We will be reminded too that the West's fiscal blitz – while vital to halt a self-feeding crash last year – has merely shifted the debt burden onto sovereign shoulders, where it may do more harm in the end if handled with the sort of insouciance now on display in Britain.

Yields on AAA German, French, US, and Canadian bonds will slither back down for a while in a fresh deflation scare. Exit strategies will go back into the deep freeze. Far from ending QE, the Fed will step up bond purchases. Bernanke will get religion again and ram down 10-year Treasury yields, quietly targeting 2.5pc. The funds will try to play the liquidity game yet again, piling into crude, gold, and Russian equities, but this time returns will be meagre. They will learn to respect secular deflation.

Weak sovereigns will buckle. The shocker will be Japan, our Weimar-in-waiting. This is the year when Tokyo finds it can no longer borrow at 1pc from a captive bond market, and when it must foot the bill for all those fiscal packages that seemed such a good idea at the time. Every auction of JGBs will be a news event as the public debt punches above 225pc of GDP. Finance Minister Hirohisa Fujii will become as familiar as a rock star.

Once the dam breaks, debt service costs will tear the budget to pieces. The Bank of Japan will pull the emergency lever on QE. The country will flip from deflation to incipient hyperinflation. The yen will fall out of bed, outdoing China's yuan in the beggar-thy-neighbour race to the bottom. By then China too will be in a quandary. Wild credit growth can mask the weakness of its mercantilist export model for a while, but only at the price of an asset bubble. Beijing must hit the brakes this year, or store up serious trouble. It will make as big a hash of this as Western central banks did in 2007-2008.

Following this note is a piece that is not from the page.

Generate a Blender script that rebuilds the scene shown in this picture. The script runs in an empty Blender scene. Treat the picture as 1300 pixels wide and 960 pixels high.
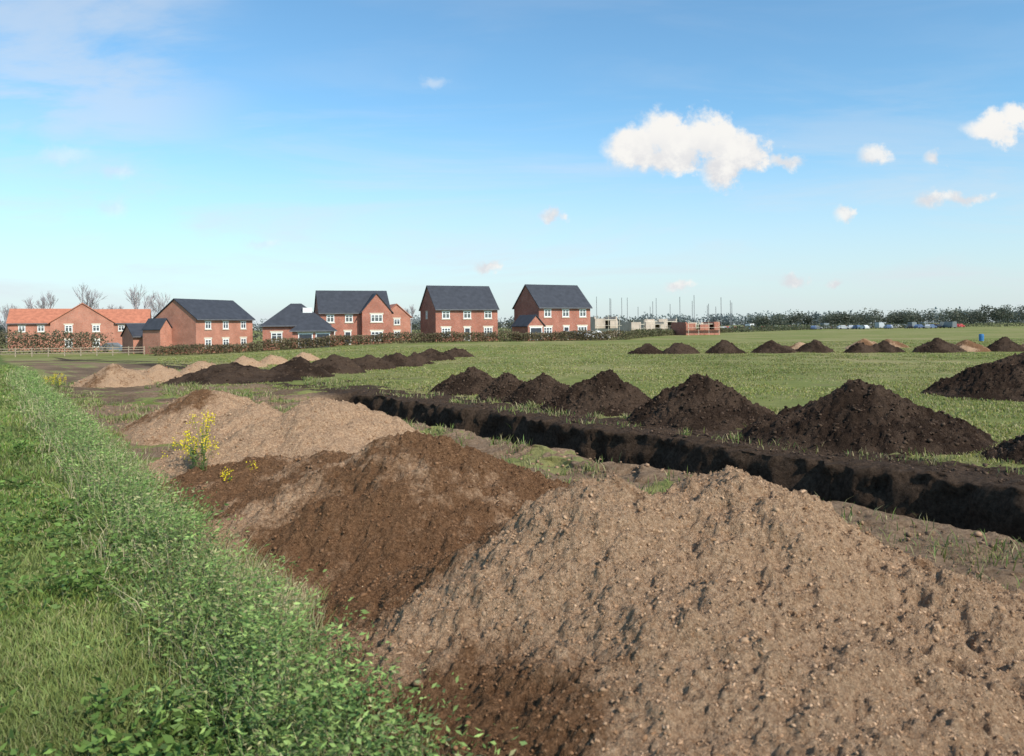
import bpy, math, random
import numpy as np
from mathutils import Vector, Matrix
random.seed(7); RNG=np.random.default_rng(11)
scene=bpy.context.scene
# ------------------------------------------------------------ helpers
TAB=np.random.default_rng(3).random((256,256))
def vn(x,y):
    xi=np.floor(x).astype(int); yi=np.floor(y).astype(int)
    fx=x-xi; fy=y-yi
    fx=fx*fx*(3-2*fx); fy=fy*fy*(3-2*fy)
    a=TAB[xi%256,yi%256]; b=TAB[(xi+1)%256,yi%256]
    c=TAB[xi%256,(yi+1)%256]; d=TAB[(xi+1)%256,(yi+1)%256]
    return (a*(1-fx)+b*fx)*(1-fy)+(c*(1-fx)+d*fx)*fy
def fbm(x,y,s=1.0,o=4,seed=0,gain=.5):
    x=np.asarray(x,float)*s+seed*17.3; y=np.asarray(y,float)*s+seed*31.7
    t=0;a=1;n=0
    for i in range(o):
        t=t+a*vn(x,y); n+=a; a*=gain
        x,y=(x*.8-y*.6)*2.03+5.1,(x*.6+y*.8)*2.03+1.7
    return t/n
def sstep(a,b,x):
    t=np.clip((np.asarray(x,float)-a)/(b-a),0,1); return t*t*(3-2*t)
def mkmesh(name,V,F,col=None,mat=None,smooth=False,parent=None):
    V=np.asarray(V,np.float32).reshape(-1,3)
    me=bpy.data.meshes.new(name)
    groups=F if isinstance(F,list) else [F]
    me.vertices.add(len(V)); me.vertices.foreach_set('co',V.ravel())
    groups=[np.asarray(g,np.int32) for g in groups if len(g)]
    nl=sum(g.size for g in groups); npoly=sum(len(g) for g in groups)
    me.loops.add(nl); me.polygons.add(npoly)
    me.loops.foreach_set('vertex_index',np.concatenate([g.ravel() for g in groups]))
    tot=np.concatenate([np.full(len(g),g.shape[1],np.int32) for g in groups])
    st=np.concatenate([[0],np.cumsum(tot)[:-1]]).astype(np.int32)
    me.polygons.foreach_set('loop_start',st); me.polygons.foreach_set('loop_total',tot)
    if smooth: me.polygons.foreach_set('use_smooth',np.ones(npoly,bool))
    me.update(calc_edges=True)
    if col is not None:
        a=me.color_attributes.new('Col','FLOAT_COLOR','POINT')
        c=np.ones((len(V),4),np.float32); c[:,:3]=col; a.data.foreach_set('color',c.ravel())
    if mat: me.materials.append(mat)
    ob=bpy.data.objects.new(name,me); scene.collection.objects.link(ob)
    if parent: ob.parent=parent
    return ob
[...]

The dollar rally will gather pace. America's economy – though sick – will shine within the even sicker OECD club. The British will need the shock of a gilts crisis to shatter their complacency. In time, the Dunkirk spirit will rise again. Mervyn King's pre-emptive QE and timely devaluation will bear fruit this year, sparing us the worst.

By mid to late 2010, we will have lanced the biggest boils of the global system. Only then, amid fear and investor revulsion, will we touch bottom. That will be the buying opportunity of our lives.

Comments:

While I agree with Ambrose Pritchard-Evans that Japan is likely to go down before the US, I do not agree with his conclusion.


The problem with Japan is its massive public debt.  At a projected 225% of GDP it is almost three times higher than the debt of France just before the French revolution.
Like a large corporation, insolvency does not rear its head until long after true insolvency occurs.  The larger the entity, the longer the lag time between actual insolvency and public bankruptcy.


Compounding the problem is the horrible demographics of Japan, a nearly childless, rapidly aging society where there will soon be only 2 workers to support every retired person. 

Further exacerbating the issue is the false premise of Keynesian thinking.
The idea that printing additional currency will "soften" the blow of a recession is madness.  Pushing down interest rates to zero to "revive" the economy is crazy.
After 20 years of little or no growth in Japan, no lesson has been learned.  In fact, the US is now following the Japanese example of zombifying banks and pursuing ZIRP and QE.
While Japan has massive deflationary forces to overcome before severe inflation arrives, we are confident they will eventually succeed.
Then the US  and some other fiat currency nations will follow their lead.
The last time a developed country followed this path we saw the dark forces of National Socialism rise up in the 1930s.
Let's pray our leaders become wiser soon, because they are following the path of John Maynard Keynes, who by current indications seems to be the Economic Antichrist.